Review security logs, application data, and user activity reports to find and analyze incidents. 
As part of a cybersecurity audit, security logs, application data, and user activity reports should be culled to find and analyze incidents. These reviews should include information from all available sources that may hold clues about suspicious activities or indicators of compromise. This analysis of information can facilitate the detection of ongoing and future attacks, policy violations, and unauthorized access attempts. 

Record all findings and recommendations. 
During and after a cybersecurity audit, it is important to document all findings, such as identified vulnerabilities, weaknesses, and suggestions for mitigation or repair. Recommendations should be prioritized based on the potential impact, and the information should be used to establish or update internal baselines.  

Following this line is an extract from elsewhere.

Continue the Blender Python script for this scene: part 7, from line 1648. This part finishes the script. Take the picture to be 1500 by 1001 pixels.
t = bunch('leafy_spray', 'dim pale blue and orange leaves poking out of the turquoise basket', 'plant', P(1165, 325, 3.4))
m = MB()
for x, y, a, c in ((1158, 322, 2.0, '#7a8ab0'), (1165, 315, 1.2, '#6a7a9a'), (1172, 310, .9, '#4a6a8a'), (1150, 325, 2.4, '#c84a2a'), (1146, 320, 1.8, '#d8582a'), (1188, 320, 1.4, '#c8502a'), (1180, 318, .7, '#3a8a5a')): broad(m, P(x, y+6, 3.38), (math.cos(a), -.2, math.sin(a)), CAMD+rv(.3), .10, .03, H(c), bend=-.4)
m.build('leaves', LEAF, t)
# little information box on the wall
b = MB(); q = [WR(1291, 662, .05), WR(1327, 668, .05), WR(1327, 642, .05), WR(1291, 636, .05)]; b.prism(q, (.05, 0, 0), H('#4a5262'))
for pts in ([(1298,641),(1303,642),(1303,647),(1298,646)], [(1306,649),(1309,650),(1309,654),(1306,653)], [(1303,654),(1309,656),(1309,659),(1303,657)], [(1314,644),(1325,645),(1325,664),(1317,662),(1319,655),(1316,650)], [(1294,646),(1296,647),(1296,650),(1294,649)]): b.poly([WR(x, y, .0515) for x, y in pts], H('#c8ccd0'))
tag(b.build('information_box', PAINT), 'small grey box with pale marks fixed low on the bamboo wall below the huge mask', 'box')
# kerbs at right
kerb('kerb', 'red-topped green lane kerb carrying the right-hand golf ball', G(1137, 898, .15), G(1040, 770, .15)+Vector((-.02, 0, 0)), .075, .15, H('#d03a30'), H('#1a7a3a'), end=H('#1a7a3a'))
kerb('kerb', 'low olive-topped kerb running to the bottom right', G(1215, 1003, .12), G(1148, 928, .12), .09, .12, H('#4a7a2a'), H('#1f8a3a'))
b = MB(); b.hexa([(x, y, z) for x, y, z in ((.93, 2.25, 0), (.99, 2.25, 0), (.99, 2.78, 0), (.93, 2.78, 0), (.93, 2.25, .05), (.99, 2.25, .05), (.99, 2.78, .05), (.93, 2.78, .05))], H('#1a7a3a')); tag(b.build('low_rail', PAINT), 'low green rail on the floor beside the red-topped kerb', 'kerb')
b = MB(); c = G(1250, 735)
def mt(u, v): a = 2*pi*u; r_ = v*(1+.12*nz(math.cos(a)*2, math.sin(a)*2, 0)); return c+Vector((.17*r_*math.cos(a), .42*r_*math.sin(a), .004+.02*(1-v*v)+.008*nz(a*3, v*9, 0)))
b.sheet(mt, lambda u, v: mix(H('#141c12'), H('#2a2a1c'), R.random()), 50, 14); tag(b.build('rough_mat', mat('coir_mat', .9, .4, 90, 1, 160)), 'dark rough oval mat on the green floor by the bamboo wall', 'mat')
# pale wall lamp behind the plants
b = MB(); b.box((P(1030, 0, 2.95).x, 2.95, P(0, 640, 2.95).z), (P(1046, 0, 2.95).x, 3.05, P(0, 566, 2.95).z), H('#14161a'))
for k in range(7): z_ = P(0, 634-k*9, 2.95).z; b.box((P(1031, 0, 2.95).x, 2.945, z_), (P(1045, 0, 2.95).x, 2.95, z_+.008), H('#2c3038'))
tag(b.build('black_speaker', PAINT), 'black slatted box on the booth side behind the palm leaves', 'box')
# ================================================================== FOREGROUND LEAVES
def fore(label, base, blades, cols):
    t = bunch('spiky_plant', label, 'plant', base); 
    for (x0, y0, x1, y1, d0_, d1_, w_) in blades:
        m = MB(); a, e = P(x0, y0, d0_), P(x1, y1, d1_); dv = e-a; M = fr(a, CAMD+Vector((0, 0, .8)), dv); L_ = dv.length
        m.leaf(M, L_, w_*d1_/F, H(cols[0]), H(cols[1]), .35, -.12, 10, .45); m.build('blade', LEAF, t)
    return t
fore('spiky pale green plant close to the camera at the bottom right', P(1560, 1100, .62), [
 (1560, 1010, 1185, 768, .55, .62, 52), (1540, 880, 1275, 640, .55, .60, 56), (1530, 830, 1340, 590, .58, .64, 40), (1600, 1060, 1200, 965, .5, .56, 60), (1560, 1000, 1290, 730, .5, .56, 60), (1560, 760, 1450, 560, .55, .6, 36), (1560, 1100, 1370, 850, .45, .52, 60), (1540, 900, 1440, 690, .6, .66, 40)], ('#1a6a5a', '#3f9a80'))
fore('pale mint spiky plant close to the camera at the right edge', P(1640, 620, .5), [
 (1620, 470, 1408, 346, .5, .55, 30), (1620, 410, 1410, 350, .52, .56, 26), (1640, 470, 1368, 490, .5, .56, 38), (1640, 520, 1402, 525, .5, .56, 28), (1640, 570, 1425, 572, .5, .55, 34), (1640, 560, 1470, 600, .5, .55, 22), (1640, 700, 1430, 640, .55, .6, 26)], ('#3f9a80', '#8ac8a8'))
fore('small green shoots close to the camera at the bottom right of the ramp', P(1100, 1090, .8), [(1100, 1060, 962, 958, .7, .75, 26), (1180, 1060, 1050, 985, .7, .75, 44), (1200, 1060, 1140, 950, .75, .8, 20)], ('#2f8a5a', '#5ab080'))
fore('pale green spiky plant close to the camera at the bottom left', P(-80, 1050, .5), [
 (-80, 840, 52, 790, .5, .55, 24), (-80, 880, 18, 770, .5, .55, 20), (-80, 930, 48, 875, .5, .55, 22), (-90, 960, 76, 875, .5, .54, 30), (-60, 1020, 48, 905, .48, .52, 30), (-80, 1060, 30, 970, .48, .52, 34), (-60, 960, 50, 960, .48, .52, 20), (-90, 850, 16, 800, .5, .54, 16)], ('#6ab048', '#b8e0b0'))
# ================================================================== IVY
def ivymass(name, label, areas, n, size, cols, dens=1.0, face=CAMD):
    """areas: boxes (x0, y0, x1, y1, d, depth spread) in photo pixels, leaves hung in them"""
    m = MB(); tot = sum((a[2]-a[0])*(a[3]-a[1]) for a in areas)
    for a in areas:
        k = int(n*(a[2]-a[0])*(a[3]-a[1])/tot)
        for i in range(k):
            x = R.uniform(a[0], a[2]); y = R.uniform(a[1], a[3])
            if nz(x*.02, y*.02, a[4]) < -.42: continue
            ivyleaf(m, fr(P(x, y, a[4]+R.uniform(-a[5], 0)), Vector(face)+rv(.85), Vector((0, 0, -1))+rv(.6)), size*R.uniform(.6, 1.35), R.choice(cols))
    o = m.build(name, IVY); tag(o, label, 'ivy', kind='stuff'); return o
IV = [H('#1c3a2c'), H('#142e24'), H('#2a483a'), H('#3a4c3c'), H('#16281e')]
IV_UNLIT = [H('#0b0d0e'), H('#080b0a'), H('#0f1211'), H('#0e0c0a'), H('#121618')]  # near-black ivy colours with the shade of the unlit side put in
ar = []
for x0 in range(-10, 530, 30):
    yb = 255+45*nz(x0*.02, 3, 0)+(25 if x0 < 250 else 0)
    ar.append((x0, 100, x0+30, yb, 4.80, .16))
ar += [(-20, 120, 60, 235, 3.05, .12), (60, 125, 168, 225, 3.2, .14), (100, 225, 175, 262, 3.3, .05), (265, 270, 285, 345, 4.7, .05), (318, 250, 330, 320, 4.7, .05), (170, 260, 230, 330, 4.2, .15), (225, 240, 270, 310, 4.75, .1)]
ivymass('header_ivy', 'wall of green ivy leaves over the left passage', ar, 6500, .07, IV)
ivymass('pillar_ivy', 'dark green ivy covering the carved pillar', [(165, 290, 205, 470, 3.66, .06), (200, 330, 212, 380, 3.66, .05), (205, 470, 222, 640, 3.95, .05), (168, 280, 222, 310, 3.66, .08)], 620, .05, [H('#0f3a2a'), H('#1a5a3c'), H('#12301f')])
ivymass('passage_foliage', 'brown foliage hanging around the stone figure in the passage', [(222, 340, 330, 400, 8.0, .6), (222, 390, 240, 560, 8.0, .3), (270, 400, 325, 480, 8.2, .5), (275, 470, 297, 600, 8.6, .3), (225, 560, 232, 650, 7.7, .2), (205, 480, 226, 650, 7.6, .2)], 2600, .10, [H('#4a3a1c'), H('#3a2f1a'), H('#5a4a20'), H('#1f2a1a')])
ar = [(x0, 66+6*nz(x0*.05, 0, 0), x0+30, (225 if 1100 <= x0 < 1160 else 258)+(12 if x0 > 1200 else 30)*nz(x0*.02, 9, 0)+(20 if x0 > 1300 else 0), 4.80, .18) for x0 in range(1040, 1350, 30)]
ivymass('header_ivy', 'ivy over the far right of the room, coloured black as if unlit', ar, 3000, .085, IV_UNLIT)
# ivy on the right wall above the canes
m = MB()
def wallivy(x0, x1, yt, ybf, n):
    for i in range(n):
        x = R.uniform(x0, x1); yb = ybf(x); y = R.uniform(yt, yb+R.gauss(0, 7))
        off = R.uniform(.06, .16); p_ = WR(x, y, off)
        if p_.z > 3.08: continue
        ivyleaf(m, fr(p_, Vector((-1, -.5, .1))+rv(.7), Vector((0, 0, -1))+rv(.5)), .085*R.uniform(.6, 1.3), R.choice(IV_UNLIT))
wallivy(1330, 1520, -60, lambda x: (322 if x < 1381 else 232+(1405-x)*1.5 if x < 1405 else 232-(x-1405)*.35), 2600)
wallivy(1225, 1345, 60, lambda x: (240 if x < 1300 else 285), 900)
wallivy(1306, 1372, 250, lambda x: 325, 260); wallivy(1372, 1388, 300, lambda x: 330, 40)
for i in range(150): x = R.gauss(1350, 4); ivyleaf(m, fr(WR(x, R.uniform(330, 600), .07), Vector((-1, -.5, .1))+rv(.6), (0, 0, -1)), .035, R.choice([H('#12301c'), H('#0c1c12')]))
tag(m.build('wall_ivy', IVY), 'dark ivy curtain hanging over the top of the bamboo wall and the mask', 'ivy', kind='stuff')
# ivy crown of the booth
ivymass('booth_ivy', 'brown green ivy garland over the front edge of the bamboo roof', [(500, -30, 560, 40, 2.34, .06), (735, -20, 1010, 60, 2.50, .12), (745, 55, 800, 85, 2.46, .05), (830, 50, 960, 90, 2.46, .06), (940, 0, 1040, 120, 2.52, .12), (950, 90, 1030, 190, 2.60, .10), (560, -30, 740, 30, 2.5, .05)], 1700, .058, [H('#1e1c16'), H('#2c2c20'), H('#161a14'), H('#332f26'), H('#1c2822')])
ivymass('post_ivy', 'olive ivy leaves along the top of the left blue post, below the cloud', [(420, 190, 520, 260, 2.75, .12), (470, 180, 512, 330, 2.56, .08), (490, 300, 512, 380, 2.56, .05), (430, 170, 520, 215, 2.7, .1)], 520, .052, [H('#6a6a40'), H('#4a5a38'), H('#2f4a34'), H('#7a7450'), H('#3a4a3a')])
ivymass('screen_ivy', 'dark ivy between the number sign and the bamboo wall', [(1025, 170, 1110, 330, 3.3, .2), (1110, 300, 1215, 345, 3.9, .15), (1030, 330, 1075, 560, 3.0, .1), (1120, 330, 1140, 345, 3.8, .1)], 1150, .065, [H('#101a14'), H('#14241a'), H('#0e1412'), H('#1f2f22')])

Commonly listed recommendations included in cybersecurity audits include: 

  • Documentation of the prevention, detection, and response tools in place to protect security systems 
  • An incident response plan to minimize operations downtime and disruption in the event of a security issue or natural disaster 
  • Processes and procedures for vulnerability remediation, such as patch management, network segmentation, and improvements to the security architecture 
  • Security awareness and response training and educational resources 

Continuously monitor security systems. 
After the recommendations from the cybersecurity audit have been implemented, all systems should be continuously monitored in the periods between subsequent audits.   

Cybersecurity audits offer proactive protection

Knowing that every organization is vulnerable to cyber threats from external and internal sources, prioritizing cybersecurity audits makes sense. Audit flexibility of and options enable the performance of these audits on a regular basis.  

The time and resources required to perform a cybersecurity audit are an important investment that will ensure that the organization has done its best to identify and mitigate vulnerabilities that could result in a cyber attack. Depending on the scale, a cyber attack is disruptive at best and devastating at worst, with losses ranging from financial to reputational. Taking care to select the right type of audit, organizations can use cybersecurity audits to enable protection from unauthorized access and tampering for networks, devices, and data.